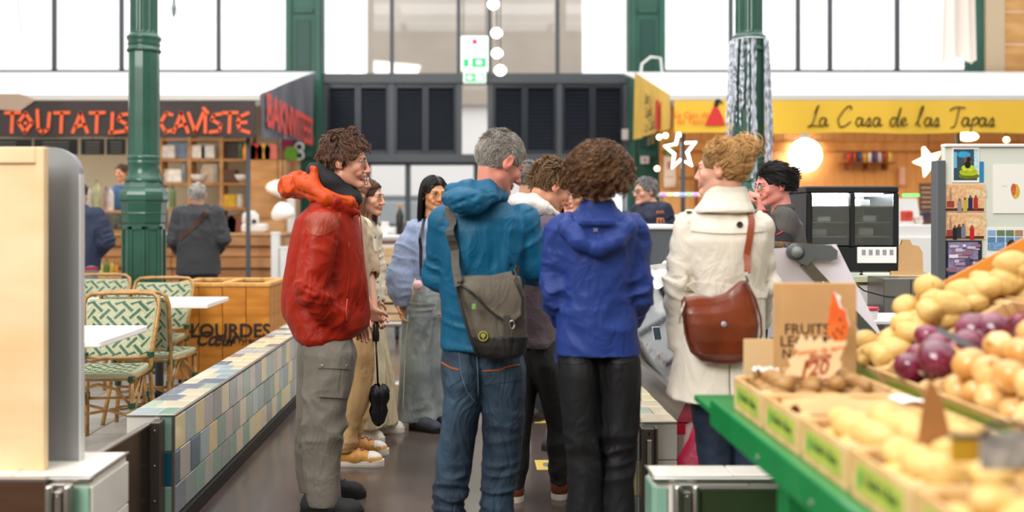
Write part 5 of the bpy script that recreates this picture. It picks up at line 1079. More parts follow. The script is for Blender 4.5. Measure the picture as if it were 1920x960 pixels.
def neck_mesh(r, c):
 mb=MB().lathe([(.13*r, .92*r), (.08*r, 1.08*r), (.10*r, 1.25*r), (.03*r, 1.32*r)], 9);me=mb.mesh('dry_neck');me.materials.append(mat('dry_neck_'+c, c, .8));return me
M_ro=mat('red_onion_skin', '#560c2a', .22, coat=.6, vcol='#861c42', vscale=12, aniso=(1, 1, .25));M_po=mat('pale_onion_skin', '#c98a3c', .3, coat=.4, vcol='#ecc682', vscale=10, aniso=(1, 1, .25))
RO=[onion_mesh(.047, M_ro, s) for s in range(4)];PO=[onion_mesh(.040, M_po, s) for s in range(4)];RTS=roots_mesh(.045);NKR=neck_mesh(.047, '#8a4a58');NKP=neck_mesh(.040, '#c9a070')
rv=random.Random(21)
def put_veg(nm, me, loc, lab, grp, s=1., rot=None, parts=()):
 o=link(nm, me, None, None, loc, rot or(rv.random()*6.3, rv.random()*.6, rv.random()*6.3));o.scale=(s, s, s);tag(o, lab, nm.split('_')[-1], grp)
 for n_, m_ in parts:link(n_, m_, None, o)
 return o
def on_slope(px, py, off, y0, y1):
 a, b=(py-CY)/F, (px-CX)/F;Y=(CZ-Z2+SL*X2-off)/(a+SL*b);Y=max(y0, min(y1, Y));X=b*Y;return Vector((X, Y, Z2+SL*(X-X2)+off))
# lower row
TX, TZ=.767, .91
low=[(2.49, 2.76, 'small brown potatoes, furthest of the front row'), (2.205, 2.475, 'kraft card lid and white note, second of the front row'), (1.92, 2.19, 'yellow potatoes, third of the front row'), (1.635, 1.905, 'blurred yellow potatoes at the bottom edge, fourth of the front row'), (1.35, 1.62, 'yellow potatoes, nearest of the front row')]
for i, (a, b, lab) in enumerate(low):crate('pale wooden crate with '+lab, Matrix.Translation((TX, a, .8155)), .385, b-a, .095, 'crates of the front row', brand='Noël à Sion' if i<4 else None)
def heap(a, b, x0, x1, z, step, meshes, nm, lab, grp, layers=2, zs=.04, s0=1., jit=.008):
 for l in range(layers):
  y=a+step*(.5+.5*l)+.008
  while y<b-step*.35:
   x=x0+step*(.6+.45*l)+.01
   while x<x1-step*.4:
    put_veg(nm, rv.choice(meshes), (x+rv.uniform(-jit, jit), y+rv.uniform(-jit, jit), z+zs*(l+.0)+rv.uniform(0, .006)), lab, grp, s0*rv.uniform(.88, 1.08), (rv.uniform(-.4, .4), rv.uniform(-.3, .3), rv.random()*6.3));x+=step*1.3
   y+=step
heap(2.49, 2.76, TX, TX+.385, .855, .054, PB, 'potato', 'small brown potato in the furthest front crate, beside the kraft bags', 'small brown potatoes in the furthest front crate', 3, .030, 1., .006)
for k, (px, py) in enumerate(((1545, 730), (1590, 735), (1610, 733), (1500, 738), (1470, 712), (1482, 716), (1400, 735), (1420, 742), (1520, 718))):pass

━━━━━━

§ **What is being asked**:
List each line holding the string "parts".

§ **Task solution**:
Write part 5 of the bpy script that recreates this picture. It picks up at line 1079. More parts follow. The script is for Blender 4.5. Measure the picture as if it were 1920x960 pixels.
def put_veg(nm, me, loc, lab, grp, s=1., rot=None, parts=()):
 for n_, m_ in parts:link(n_, m_, None, o)